# [SUPPLIED MATERIAL]
____

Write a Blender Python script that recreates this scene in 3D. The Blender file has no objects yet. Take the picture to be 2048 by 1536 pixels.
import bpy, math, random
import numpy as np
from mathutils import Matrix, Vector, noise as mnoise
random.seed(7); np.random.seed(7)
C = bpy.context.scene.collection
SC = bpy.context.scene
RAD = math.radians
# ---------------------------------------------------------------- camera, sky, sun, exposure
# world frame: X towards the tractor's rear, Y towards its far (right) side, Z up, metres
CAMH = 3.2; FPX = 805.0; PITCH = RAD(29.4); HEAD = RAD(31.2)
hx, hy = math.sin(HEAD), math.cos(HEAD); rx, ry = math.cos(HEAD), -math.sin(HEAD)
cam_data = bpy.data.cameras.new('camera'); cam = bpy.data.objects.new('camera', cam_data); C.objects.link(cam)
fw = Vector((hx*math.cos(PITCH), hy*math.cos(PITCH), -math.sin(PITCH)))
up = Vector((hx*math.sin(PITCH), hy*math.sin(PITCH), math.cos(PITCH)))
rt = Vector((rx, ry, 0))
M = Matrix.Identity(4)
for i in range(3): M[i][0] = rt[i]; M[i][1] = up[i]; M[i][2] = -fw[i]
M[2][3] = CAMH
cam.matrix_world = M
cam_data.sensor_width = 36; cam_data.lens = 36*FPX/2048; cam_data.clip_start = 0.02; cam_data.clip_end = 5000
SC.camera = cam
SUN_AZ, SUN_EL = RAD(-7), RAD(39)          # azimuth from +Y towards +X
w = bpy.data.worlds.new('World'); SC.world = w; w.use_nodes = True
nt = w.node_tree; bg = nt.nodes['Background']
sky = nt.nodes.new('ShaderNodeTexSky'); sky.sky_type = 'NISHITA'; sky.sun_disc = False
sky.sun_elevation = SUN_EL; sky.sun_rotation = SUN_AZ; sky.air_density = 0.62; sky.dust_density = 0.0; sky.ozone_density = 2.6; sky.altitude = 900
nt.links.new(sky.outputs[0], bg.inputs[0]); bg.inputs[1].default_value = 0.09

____

# [TASK TO CARRY OUT]
Reproduce the data in its entirety, matching each character.

# [ANSWER TO THIS TASK]
Write a Blender Python script that recreates this scene in 3D. The Blender file has no objects yet. Take the picture to be 2048 by 1536 pixels.
import bpy, math, random
import numpy as np
from mathutils import Matrix, Vector, noise as mnoise
random.seed(7); np.random.seed(7)
C = bpy.context.scene.collection
SC = bpy.context.scene
RAD = math.radians
# ---------------------------------------------------------------- camera, sky, sun, exposure
# world frame: X towards the tractor's rear, Y towards its far (right) side, Z up, metres
CAMH = 3.2; FPX = 805.0; PITCH = RAD(29.4); HEAD = RAD(31.2)
hx, hy = math.sin(HEAD), math.cos(HEAD); rx, ry = math.cos(HEAD), -math.sin(HEAD)
cam_data = bpy.data.cameras.new('camera'); cam = bpy.data.objects.new('camera', cam_data); C.objects.link(cam)
fw = Vector((hx*math.cos(PITCH), hy*math.cos(PITCH), -math.sin(PITCH)))
up = Vector((hx*math.sin(PITCH), hy*math.sin(PITCH), math.cos(PITCH)))
rt = Vector((rx, ry, 0))
M = Matrix.Identity(4)
for i in range(3): M[i][0] = rt[i]; M[i][1] = up[i]; M[i][2] = -fw[i]
M[2][3] = CAMH
cam.matrix_world = M
cam_data.sensor_width = 36; cam_data.lens = 36*FPX/2048; cam_data.clip_start = 0.02; cam_data.clip_end = 5000
SC.camera = cam
SUN_AZ, SUN_EL = RAD(-7), RAD(39)          # azimuth from +Y towards +X
w = bpy.data.worlds.new('World'); SC.world = w; w.use_nodes = True
nt = w.node_tree; bg = nt.nodes['Background']
sky = nt.nodes.new('ShaderNodeTexSky'); sky.sky_type = 'NISHITA'; sky.sun_disc = False
sky.sun_elevation = SUN_EL; sky.sun_rotation = SUN_AZ; sky.air_density = 0.62; sky.dust_density = 0.0; sky.ozone_density = 2.6; sky.altitude = 900
nt.links.new(sky.outputs[0], bg.inputs[0]); bg.inputs[1].default_value = 0.09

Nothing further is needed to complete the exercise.